Description of the task →
Where does the string "Blender" appear in the records? Copy every line that contains it.

Data lines →
>>>>>
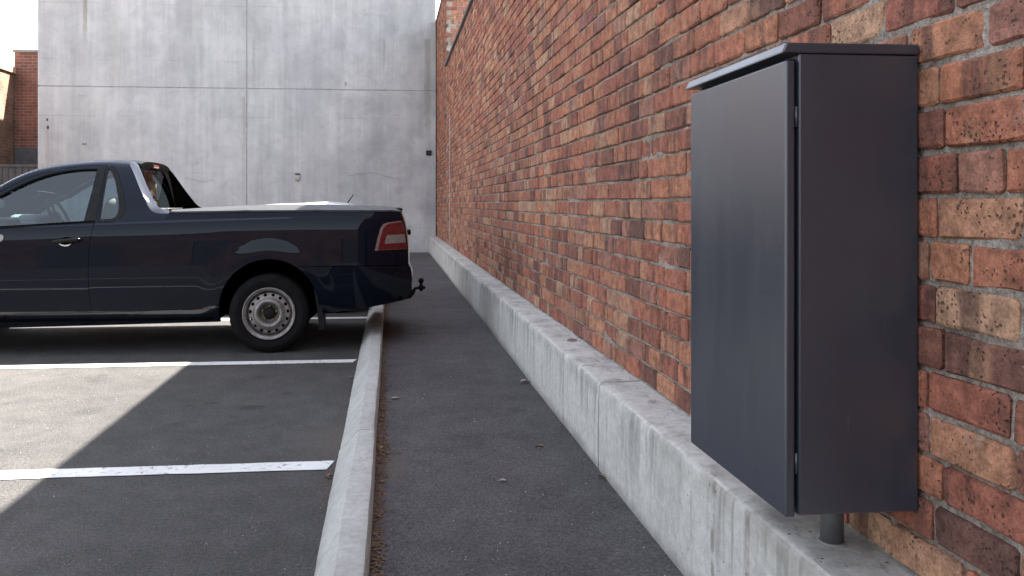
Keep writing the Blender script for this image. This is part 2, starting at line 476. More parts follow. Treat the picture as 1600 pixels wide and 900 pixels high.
<<<<<
>>>>>
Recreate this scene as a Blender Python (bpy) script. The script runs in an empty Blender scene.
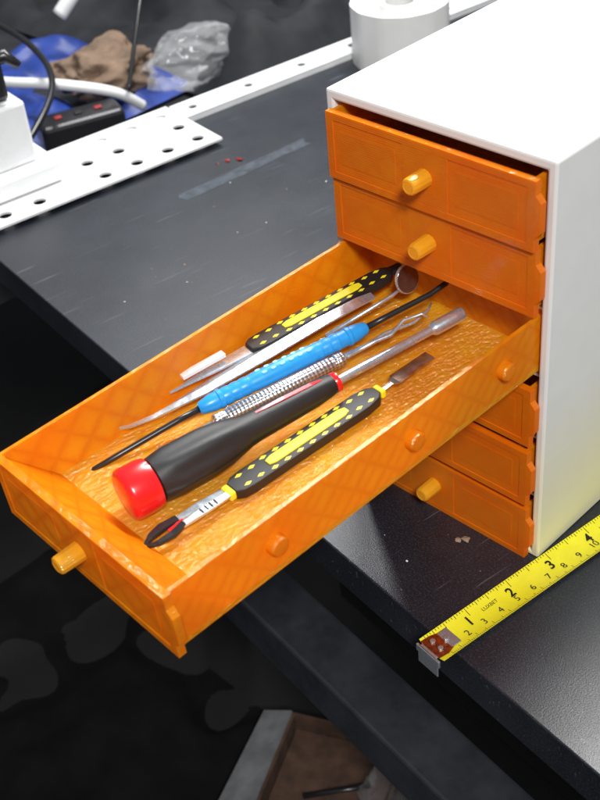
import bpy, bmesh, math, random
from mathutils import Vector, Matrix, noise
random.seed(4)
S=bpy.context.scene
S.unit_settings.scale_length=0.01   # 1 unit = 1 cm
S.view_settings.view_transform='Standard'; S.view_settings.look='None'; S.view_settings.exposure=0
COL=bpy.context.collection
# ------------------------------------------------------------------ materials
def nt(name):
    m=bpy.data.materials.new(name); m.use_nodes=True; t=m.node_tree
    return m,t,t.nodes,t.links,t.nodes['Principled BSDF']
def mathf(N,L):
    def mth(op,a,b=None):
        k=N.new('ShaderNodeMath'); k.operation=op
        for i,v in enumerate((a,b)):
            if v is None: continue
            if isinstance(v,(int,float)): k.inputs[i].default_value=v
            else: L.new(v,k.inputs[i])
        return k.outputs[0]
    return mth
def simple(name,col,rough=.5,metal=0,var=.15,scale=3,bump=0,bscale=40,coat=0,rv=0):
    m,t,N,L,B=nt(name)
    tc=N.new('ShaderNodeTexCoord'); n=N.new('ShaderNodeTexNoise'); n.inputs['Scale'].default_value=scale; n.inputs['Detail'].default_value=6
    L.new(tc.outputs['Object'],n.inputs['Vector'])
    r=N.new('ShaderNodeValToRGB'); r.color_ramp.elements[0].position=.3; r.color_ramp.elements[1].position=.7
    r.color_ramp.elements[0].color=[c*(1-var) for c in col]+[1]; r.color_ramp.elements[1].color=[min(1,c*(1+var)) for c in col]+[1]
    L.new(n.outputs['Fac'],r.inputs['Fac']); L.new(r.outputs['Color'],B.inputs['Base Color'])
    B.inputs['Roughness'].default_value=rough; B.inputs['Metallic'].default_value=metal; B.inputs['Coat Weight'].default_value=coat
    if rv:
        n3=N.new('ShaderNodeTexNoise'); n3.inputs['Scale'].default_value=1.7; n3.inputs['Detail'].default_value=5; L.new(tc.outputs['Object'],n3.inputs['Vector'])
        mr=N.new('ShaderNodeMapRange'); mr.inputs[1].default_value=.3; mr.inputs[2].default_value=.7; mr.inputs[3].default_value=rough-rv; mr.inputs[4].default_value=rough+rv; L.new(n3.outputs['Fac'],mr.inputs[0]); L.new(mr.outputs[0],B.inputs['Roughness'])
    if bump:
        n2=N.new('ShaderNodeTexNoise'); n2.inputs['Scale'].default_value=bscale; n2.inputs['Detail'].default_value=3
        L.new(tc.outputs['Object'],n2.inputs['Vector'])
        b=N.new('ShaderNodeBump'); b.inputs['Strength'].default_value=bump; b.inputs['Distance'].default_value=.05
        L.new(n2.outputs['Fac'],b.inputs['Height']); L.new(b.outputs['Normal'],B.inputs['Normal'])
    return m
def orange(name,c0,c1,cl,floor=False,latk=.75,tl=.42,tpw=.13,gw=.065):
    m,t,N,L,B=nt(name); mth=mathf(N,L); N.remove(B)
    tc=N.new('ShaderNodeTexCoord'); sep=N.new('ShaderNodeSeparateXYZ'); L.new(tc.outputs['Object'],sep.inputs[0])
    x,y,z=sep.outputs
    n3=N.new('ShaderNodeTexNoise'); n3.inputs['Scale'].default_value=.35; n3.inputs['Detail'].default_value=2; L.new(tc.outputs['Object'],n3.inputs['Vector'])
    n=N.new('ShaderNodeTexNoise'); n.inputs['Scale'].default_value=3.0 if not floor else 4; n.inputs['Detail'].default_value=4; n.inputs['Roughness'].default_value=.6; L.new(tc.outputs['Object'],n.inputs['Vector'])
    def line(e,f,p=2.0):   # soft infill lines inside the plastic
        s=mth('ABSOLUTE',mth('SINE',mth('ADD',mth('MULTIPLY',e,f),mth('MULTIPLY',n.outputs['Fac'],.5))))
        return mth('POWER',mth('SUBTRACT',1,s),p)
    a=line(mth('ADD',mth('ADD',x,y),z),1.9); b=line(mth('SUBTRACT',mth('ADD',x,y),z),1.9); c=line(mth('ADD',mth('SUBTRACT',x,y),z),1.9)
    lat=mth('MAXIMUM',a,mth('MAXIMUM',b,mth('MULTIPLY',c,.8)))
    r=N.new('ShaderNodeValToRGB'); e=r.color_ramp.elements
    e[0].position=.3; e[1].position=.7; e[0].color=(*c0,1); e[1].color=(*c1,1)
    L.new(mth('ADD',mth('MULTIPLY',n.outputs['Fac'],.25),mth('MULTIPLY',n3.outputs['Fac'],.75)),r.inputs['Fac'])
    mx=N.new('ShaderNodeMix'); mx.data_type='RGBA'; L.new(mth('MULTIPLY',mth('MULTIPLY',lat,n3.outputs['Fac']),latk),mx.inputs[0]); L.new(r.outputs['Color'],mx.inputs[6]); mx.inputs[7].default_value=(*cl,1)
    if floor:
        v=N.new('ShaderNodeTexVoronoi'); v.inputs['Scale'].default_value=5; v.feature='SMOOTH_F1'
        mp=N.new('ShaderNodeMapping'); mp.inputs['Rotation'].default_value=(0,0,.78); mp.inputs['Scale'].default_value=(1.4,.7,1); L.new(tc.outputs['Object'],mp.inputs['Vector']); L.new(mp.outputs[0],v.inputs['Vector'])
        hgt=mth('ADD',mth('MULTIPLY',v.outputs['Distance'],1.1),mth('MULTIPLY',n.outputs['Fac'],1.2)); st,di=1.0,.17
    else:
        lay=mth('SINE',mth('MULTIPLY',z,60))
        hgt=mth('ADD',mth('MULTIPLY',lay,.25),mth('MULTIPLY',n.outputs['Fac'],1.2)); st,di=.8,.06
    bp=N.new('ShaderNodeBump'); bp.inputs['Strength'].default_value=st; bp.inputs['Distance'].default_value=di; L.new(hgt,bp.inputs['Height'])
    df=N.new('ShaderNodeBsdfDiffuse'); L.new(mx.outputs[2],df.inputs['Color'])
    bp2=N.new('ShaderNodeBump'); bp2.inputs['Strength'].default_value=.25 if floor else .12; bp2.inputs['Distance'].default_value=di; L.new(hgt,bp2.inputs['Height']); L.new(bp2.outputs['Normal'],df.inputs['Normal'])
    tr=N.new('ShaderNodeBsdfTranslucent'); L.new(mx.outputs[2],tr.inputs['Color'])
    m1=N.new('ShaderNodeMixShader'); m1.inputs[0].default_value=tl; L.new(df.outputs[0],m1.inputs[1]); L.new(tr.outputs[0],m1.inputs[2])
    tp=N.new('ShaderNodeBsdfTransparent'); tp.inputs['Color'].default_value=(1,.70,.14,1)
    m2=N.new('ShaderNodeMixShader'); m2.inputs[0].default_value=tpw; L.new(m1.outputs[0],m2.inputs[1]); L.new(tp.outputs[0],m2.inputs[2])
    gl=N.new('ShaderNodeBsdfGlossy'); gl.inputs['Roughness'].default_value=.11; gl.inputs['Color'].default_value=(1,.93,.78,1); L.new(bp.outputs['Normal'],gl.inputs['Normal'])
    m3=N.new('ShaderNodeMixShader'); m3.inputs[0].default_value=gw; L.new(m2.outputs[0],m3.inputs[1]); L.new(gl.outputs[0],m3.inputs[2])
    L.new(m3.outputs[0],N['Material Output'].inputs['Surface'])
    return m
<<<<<
Task output →
Keep writing the Blender script for this image. This is part 2, starting at line 476. More parts follow. Treat the picture as 1600 pixels wide and 900 pixels high.
Recreate this scene as a Blender Python (bpy) script. The script runs in an empty Blender scene.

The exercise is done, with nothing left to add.